Sunday, March 27, 2016

Living the Alleluia

March 27 (1 Peter 2:24)


He himself bore our sins in his body on the tree, that we might die to sin and live to righteousness. By his wounds you have been healed.  (ESV)


Christ the Lord is risen today!  Alleluia!  But why?  Why alleluia?  Why the celebration, the triumphant music, the unbridled joy?  We may have some family gatherings, but they are nothing like Christmas.  Familiar chocolate candies are wrapped in pastel colors, but there are no weeks of parties and vibrant decorations on and in businesses and homes.  Why alleluia?  What is so special about Easter?

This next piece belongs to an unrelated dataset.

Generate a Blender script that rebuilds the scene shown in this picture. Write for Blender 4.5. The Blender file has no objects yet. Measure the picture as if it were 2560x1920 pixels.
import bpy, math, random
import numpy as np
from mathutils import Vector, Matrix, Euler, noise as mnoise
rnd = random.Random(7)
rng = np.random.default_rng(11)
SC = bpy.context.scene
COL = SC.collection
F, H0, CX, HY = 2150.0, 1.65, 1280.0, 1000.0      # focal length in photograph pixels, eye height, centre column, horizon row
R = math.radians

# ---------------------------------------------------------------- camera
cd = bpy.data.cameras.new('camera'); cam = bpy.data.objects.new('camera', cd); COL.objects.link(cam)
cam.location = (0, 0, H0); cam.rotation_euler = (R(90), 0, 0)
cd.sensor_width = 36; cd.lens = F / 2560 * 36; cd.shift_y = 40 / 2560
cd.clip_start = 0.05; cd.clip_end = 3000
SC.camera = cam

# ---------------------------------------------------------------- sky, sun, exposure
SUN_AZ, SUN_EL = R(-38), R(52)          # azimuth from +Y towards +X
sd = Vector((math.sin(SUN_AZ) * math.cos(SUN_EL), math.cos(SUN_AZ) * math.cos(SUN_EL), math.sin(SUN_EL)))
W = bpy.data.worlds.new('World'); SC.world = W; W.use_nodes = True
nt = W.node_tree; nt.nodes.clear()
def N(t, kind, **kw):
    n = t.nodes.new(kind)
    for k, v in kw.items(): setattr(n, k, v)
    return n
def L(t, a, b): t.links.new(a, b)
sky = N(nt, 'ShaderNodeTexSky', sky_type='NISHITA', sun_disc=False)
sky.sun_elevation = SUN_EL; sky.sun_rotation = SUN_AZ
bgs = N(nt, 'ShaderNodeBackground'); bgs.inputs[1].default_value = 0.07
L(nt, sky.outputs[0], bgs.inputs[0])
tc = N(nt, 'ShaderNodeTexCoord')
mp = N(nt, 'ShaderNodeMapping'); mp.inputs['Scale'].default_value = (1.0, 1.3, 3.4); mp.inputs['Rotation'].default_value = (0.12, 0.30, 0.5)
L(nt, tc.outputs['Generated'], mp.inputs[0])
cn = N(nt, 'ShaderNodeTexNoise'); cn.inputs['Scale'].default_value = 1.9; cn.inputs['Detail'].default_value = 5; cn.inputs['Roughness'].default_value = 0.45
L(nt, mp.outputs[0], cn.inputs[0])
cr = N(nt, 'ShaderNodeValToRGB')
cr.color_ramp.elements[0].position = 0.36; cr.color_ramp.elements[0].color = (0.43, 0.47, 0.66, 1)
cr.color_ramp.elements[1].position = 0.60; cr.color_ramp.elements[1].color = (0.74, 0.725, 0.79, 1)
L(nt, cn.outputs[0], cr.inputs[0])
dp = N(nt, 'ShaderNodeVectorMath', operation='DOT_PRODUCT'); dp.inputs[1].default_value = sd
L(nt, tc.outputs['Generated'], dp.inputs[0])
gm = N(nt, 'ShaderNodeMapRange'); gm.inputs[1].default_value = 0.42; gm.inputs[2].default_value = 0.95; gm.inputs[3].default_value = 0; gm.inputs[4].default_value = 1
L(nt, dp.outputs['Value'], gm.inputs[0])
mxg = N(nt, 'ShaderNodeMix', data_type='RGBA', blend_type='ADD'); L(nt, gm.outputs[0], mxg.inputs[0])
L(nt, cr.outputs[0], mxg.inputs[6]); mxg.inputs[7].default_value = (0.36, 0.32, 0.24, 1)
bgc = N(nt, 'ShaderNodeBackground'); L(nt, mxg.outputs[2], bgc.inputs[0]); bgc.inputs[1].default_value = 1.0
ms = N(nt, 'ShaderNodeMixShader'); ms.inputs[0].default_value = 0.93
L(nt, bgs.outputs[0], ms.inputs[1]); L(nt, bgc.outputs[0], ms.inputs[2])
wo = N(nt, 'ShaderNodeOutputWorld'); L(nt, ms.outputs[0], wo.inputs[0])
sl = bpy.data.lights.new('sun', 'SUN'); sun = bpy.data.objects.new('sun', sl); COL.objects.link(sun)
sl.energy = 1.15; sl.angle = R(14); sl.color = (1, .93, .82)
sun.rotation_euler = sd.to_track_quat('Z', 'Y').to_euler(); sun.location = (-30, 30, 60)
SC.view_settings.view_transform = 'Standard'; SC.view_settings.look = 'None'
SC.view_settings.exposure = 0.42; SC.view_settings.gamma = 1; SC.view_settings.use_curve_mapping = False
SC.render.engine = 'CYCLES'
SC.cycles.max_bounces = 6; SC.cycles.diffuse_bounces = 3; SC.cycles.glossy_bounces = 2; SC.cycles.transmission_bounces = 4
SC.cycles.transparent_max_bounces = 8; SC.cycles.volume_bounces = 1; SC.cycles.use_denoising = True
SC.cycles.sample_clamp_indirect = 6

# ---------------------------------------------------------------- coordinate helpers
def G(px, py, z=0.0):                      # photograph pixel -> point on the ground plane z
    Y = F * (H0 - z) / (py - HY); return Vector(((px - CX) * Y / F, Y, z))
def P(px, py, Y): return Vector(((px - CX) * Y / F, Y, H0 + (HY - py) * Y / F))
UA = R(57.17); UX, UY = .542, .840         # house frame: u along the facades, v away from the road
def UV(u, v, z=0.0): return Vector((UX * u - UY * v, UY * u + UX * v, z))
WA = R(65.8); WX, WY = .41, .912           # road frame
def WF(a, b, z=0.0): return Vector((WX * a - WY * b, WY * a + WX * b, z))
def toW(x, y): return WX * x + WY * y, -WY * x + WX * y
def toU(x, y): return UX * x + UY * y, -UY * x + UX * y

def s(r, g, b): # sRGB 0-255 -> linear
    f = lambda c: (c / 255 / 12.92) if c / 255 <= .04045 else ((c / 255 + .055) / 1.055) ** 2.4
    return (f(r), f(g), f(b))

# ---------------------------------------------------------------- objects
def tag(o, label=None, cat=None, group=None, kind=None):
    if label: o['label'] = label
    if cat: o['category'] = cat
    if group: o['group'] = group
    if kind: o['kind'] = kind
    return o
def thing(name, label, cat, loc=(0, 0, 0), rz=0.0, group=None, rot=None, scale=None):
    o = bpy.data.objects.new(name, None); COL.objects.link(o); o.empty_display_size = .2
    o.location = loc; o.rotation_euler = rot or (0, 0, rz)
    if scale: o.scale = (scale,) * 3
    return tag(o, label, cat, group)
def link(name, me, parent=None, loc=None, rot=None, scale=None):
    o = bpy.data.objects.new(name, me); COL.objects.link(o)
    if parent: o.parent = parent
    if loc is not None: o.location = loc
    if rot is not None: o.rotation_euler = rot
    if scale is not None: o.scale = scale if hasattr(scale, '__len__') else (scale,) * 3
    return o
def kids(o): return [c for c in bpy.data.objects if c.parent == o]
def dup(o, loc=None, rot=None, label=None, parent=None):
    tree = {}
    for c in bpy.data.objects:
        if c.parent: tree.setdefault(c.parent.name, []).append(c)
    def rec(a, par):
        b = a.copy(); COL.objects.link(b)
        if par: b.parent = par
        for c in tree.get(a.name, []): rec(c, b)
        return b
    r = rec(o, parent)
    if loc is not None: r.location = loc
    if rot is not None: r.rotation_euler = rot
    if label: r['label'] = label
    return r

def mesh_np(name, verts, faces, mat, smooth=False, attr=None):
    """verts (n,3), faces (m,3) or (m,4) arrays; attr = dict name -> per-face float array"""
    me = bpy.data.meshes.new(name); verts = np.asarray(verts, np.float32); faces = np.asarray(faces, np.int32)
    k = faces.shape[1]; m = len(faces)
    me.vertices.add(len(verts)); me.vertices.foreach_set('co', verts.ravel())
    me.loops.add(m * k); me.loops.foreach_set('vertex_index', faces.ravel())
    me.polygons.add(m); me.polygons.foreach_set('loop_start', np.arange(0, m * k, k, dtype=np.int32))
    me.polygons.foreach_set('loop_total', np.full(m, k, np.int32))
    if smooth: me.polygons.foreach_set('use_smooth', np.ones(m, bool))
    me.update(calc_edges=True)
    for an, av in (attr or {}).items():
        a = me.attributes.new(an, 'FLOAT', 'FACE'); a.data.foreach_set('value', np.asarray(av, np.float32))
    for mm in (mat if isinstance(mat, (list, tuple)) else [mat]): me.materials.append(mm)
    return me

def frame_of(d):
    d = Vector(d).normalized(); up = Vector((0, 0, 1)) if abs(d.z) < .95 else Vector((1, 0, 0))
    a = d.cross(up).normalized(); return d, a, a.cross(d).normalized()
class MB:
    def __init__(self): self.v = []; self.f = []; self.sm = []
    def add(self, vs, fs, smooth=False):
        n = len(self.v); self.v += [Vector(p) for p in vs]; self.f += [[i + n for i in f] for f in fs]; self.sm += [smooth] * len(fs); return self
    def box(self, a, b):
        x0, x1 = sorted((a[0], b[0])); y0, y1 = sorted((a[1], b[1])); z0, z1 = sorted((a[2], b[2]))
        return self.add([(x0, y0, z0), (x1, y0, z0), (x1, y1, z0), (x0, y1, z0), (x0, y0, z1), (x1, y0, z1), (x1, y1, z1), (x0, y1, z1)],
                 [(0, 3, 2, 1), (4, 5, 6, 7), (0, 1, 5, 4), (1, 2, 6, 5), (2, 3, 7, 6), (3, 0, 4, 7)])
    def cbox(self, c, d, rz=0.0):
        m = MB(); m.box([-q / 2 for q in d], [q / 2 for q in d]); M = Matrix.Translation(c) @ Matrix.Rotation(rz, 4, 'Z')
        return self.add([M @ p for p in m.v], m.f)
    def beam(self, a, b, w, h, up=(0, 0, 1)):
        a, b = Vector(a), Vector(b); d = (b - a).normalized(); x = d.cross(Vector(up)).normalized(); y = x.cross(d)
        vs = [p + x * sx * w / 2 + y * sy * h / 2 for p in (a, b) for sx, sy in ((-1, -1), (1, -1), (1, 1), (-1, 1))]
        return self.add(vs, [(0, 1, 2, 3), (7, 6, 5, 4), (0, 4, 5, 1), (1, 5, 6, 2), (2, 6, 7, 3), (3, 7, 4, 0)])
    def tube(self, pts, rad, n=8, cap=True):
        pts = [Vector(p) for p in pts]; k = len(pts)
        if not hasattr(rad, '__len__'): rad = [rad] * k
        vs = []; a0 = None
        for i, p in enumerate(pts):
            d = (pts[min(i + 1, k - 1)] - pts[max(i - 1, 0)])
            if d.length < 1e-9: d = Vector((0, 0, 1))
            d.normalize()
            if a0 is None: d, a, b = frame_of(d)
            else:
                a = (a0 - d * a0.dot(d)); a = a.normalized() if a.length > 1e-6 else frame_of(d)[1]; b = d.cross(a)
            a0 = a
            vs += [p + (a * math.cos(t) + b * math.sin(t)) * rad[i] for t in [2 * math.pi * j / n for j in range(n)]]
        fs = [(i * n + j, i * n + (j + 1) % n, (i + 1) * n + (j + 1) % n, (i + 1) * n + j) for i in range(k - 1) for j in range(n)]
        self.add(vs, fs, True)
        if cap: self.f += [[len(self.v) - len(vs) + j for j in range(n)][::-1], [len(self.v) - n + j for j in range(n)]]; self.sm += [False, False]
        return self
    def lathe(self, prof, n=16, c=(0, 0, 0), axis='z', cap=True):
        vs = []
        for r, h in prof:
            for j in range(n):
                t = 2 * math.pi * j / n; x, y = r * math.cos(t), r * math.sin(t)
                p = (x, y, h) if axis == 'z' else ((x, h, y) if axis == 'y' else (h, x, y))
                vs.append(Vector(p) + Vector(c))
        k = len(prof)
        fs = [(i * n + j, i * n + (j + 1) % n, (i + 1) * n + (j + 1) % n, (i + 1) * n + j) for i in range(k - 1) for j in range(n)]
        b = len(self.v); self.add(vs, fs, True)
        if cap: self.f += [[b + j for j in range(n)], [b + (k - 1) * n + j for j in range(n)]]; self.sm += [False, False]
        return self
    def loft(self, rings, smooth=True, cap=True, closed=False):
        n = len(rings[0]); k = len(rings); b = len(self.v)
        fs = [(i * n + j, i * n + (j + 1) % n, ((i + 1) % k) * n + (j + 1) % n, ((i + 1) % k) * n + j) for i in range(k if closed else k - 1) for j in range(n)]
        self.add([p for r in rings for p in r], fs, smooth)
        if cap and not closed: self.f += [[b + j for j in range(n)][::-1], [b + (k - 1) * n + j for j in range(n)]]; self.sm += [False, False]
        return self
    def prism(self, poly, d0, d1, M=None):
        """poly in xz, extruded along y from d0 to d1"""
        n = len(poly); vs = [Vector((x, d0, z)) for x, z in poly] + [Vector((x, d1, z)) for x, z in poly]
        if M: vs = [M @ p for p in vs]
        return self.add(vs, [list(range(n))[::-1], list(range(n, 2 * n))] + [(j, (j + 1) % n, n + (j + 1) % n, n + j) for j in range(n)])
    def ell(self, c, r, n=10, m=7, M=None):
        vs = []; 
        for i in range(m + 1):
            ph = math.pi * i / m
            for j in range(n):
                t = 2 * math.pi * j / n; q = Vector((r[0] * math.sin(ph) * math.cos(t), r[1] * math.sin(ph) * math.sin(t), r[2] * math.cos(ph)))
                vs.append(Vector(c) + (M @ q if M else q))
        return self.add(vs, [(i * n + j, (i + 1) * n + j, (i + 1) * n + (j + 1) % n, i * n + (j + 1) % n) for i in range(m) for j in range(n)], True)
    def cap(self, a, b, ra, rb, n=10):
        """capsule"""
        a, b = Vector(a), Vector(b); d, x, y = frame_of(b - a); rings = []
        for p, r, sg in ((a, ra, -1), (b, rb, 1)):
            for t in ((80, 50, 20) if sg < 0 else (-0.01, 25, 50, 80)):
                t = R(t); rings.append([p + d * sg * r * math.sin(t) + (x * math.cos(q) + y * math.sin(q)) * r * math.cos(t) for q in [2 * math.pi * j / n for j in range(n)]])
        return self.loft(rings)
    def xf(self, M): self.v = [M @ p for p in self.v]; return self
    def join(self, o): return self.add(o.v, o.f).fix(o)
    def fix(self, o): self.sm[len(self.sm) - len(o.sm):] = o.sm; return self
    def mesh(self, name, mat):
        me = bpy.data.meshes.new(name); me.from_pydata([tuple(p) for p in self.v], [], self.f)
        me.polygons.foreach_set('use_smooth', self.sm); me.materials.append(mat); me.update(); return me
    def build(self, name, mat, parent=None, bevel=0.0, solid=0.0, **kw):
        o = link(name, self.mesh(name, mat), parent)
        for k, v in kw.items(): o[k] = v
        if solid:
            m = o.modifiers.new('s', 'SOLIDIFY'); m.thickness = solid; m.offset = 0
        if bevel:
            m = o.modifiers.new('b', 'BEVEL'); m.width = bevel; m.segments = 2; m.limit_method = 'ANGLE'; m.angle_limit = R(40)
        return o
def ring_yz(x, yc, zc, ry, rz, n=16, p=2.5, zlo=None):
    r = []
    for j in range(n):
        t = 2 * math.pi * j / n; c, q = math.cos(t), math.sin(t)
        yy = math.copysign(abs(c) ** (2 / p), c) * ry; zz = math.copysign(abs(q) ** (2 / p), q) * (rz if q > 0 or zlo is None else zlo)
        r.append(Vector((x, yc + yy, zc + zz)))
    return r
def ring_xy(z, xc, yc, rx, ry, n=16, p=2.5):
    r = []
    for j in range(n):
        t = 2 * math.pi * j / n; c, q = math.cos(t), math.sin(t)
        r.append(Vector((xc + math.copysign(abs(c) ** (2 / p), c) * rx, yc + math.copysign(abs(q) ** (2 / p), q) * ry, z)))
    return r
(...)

Easter changed nature itself.  Death, the undeniable and unavoidable common experience of all living things, was stripped of its power when Jesus left the tomb.  You and I deserve to die.  Not only was death the destiny of all human beings, but we deserved to be separated from God forever because of our sins.  Yet Jesus took each and every sin of yours and mine with Him to the cross and left them in the grave when He walked out that Sunday morning.

So what does alleluia look like?  Is it tiny chocolates in pastel foil?  Jesus died so that we might live to righteousness.  Our greatest and best act of celebration is to live fully and richly, not in any way we choose as if our will and our rights were still paramount, but in the way of our risen Lord.  Christ the Lord is risen today!  May my life be the alleluia!

With all that I am and all that I have, I praise You God, one Lord, Father, Son, and Holy Spirit!  Glory to You forever in all that I say and do!  Thank You for the immeasurable gift of love and grace and forgiveness in Jesus!  I accept it, all of it, and give it back to You in my life, lived to righteousness.  Amen.


Copyright © 2016 by Steven R. Perkins

Sunday, March 20, 2016

God Is Working Through You

March 20 (2 Corinthians 9:8)


And God is able to make all grace abound to you, so that having all sufficiency in all things at all times, you may abound in every good work.  (ESV)


Almost all of us have programs or apps running in the background that we have forgotten or were completely unaware of.  Sometimes I will check my phone and find apps operating that I have no recollection of opening.  Do you realize that God is always at work in your life, whether you realize it or not?

In a quite stunning away I came face to face with this recently.  Omitting the details, I will simply say that God showed me very clearly how He has been using my calling as a teacher to work in lives in ways I could not possibly have imagined, and I needed to see that.  I needed to have this peek behind the scenes, and He was gracious enough to give it to me.

When you question your calling or the value of your work or just call into question what you are doing with your life, consider this verse.  God is at work in all things and at all times so that you may abound in every good work.  If you have surrendered your life to Him then He is at this moment working through you.  What more could anyone want?

Father, I have doubts sometimes about what I am doing.  Am I truly doing all that You have called me to do?  Confirm Your calling in me.  Show me how Your purposes are being accomplished in my life so that with confidence I may run my race to the finish.  I pray this in the name of Jesus, Who for the glory set before Him endured all things, even the cross.  Amen.


Copyright © 2016 by Steven R. Perkins

Sunday, March 6, 2016

Do You Love Him?

March 6 (John 21:15)


When they had finished breakfast, Jesus said to Simon Peter, “Simon, son of John, do you love me more than these?”  (ESV)


Jesus asks Peter if he loves Him more than the other disciples do because in Matthew 26:33 Peter had claimed that he did.  Jesus could well ask us the same question, but He might mean it differently.  If He asked it of me, He would likely gesture toward my job, my writing, my responsibilities, my time on the Internet, my time watching television, my time reading other books.  “Do you love me more than these?”

How many things get between us and our Lord?  At times there are so many I can barely see Him.  Do I truly love Him more?  If I did, then a log of how I spent the hours of my day would probably look very different than it does.

Look back over one day and ask where Jesus was in each of the things you did.  Was He a part of your dealings at the bank, the gas station, or the grocery store?  Was He involved in your business?  Could you see Him when you came home and relaxed?  We may want to answer with Peter that we love Jesus more, but our actions may suggest otherwise.

The prayer this week is John Donne’s Holy Sonnet XIV.

Batter my heart, three-person’d God; for you
As yet but knock; breathe, shine, and seek to mend;
That I may rise, and stand, o’erthrow me, and bend
Your force, to break, blow, burn, and make me new.
I, like an usup’d town, to another due,
Labour to admit you, but O, to no end.
Reason, your viceroy in me, me should defend,
But is captived, and proves weak or untrue.
Yet dearly I love you, and would be loved fain,
But am betroth’d unto your enemy;
Divorce me, untie, or break that knot again,
Take me to you, imprison me, for I,
Except you enthrall me, never shall be free,
Nor ever chaste except you ravish me.